O Agostinho não escreveu isso isso em lado nenhum, que se conheça. Nem o "revelou" a mais ninguém, que se saiba. Logo...
Conquanto o "fingimento" - que é, no limite, coisa que finge que é o que finge (jogo de espelhos infindo, ou de máscaras)-, seja o mar íntimo pessoano (bela forma de vida!), dantes estas coisas eram resolvidas com a palavra de honra, e estava o assunto resolvido. Agora...
Agora, até os epígonos são epígonos de si mesmos - o que dá um resultado relativamente, digamos, fingidamente desajeitado.
Bem, Renato, sendo assim, se não tens a certeza, há que apurar melhor o verdadeiro sentido das palavras do Dacosta. Sabemos que o Agostinho era bem capaz de uma omissão do tipo... e de muito mais. Decerto, voltaremos ao assunto.

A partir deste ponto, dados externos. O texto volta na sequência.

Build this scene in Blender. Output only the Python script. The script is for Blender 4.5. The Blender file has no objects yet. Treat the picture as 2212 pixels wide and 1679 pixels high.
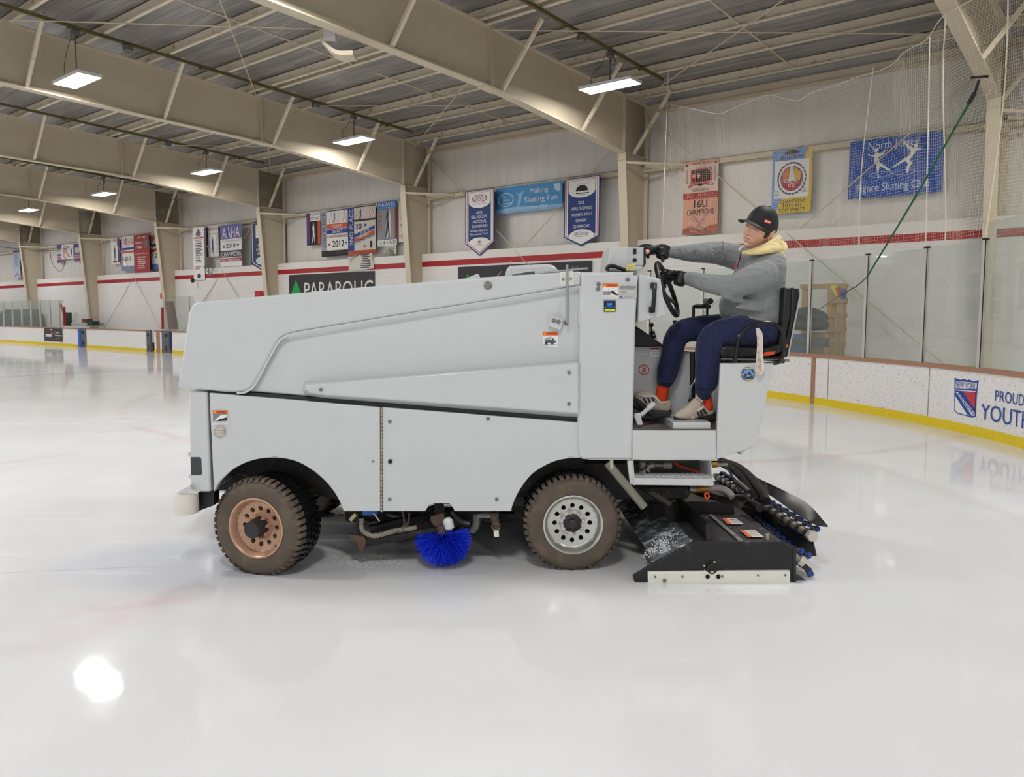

Segundo Fernando Dacosta tudo o que escreveu é bem real. Ora, Dacosta não é homem para mentiras. Vejamos o que diz no Blogue "Um Fernando Pessoa":
"A princípio desconfiámos da passagem porque num contacto anterior com a Associação Agostinho da Silva nos tinham dito que Agostinho nunca tinha encontrado Pessoa. Por isso procurámos falar com Fernando DaCosta, o que conseguimos ontem. DaCosta foi de uma grande simpatia e confirmou-nos que tudo o que escreveu é real e lhe foi comunicado directamente por Agostinho. Reforçou que Agostinho dizia não conhecer Pessoa para que não o incomodassem com as tais "coscuvilhices", mas que de facto o tinha conhecido em Dezembro de 34 e que Pessoa até lhe queria desenhar a carta astrológica, tendo Agostinho recusado por ser ainda muito racional (DaCosta disse que Agostinho só depois da ida para o Brasil passaria a ser "um pouco menos racional"). Seja como for, esse ano de convívio com Pessoa terá dado a Agostinho o extraordinário insight que depois ele converteu nessa obra Pessoana de excepção (que usamos para o nome do nosso blog) que é "Um Fernando Pessoa".
Claro que, partindo do princípio que Agostinho realmente conheceu e conviveu com Pessoa, resta saber como Agostinho interpretou o que ouviu do poeta. Seria este arrependimento, um arrependimento de arte (e com medo da memória futura), ou um verdadeiro arrependimento de ter fingido completamente? Isso, provavelmente, ficará sempre sem resposta, mas abre novas janelas de interpretação das cartas de amor e de um novo heterónimo: "Fernando" apaixonado.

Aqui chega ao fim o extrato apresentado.